Jeff,
The only thing that I can think of that would cause an “actual”
fluctuation of oil pressure of that magnitude and cycle is periodically drawing
air into the oil pump pickup tube. That does not explain the significant
difference between high and low readings. My “most likely,” and
perhaps easiest to test, cause is an electrical issue. Bad lead or ground in the
wiring, defective sensor itself, or even instability in the display unit. I say
easiest to test because plumbing in a direct-reading mechanical gauge will
isolate and confirm or eliminate electrical/sensor as the problem right off the
bat, and if that’s the actual cause and you don’t get to that area
to investigate right off the bat, you can chase this bunny rabbit for a long
time… In my experience, electrical problems like this have a bad habit of
working OK for a while, leading you to a false hope that some other change you’ve
made has fixed the problem…then it comes back…
Sorry to be negative; hope this helps.
Bob
From: Lancair Mailing
List [mailto:lml@lancaironline.net] On Behalf Of Jeffrey Liegner, MD
Sent: Thursday, May 24, 2007 1:13 PM
To: lml@lancaironline.net
Subject: [LML] LIVP Oil Pressure Question (TSIO550E)...Fluctuations
Noted
OK, here's an oil pressure question.
I've been running my new (fast build) TSIO550E engine for
some 45 hours now. I recently was flying with an instructor who noticed
the OP fluctuating for no apparent reason, all other parameters static and in
level cruise. Being the new kid, I had seen this but assumed the
fluctuations were not out of bounds. It had caught my attention, but TCM
was not too concerned, and so I've been looking at it without knowing what to
do.
The graph below depicts the oil pressure (black saw tooth
line) during level cruise condition.
The oil and filter has been changed (a bit earlier than the
planned 50 hrs), oil sent for analysis (pending).
The oil pressure transducer did not have a grounding wire to
the sensor, so I rigged one, but this had no effect during a recent long
flight.
Paradoxically, if you pull the throttle, reducing MAP, the
fluctuations and the overall OP increase briefly (but notably).
Of course, if you close the oil door and raise oil temp, the
overall oil pressure lowers, but continues to bounce around.
Some have suggested the next step would be opening and
cleaning the oil pressure relief valve.

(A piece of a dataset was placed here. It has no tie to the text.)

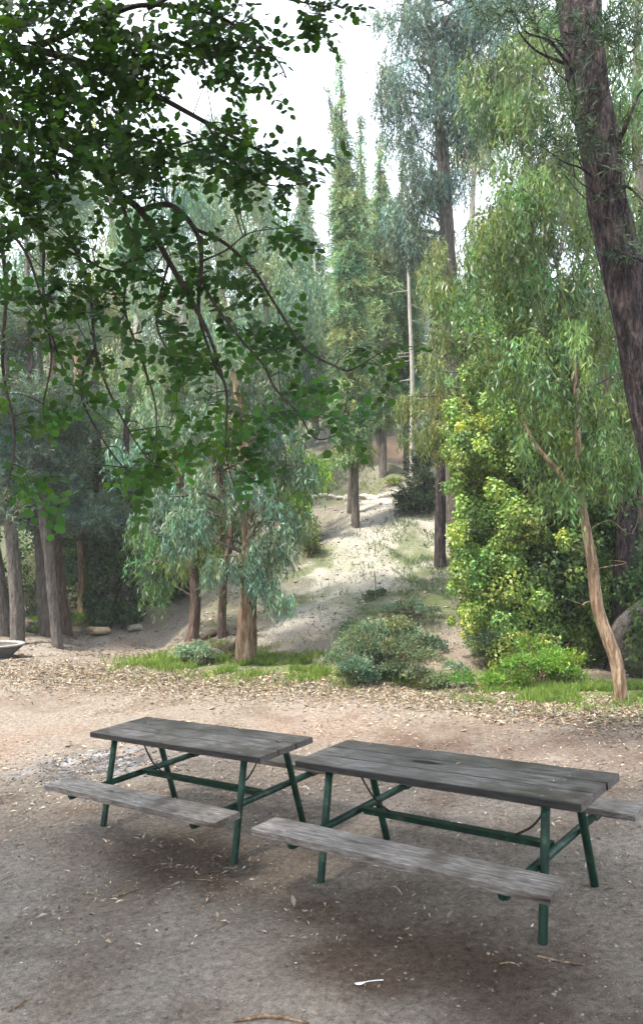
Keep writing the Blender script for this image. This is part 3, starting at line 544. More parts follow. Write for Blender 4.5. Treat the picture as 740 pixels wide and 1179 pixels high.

One idea was to vent any trapped
air in the hose exiting the oil pump fitting and going up to the sensor
(mounted on the fire wall), thinking the air was causing some compressive
fluctuations.
Others have mentioned the oil cooler vernatherm.
It does not seem to be related to radio COMMs, as I have
deliberately turned off all radios (during this 17 min plot) and observed no
difference.
TCM's first and only thought is a sensor (electical)
problem. They have asked me to check for same fluctuations on the ground,
static at 1700 RPM. If observed, then hook a mechanical guage and
watch. If not seen on the steam guage, ignore it or change sensor.
If not observed on the ground, then they had no further contributions (yes, I
have his name, date and time of the warrentee call).
Any incredible insights? Shared for my own benefit and
perhaps to help others.
This is a 17 min plot of RPM (scaled down by 1/30th), oil
temperature (scaled to 1/3rd), plus MAP, Fuel Flow and Oil Pressure (seen as
the black saw-tooth plot). Flight was level at 15,500'
RPM (red) is constant except for a brief RPM increase to
2600 to see if this had an effect. Oil temp (brown) fairly
constant. Fuel flow (blue) from ROP to LOP. MAP (yellow) initially
at 36" then lowered to 32", again held constant.
You'll notice the oil pressure fluctuates from low 60's to
as high as (briefly) 92 psi while engine parameters remain static, while also
fluctuating within each moment as much as 14 psi.
PS This was data pulled of the Chelton in a
complicated dance of data crunching, in case you wanted to know.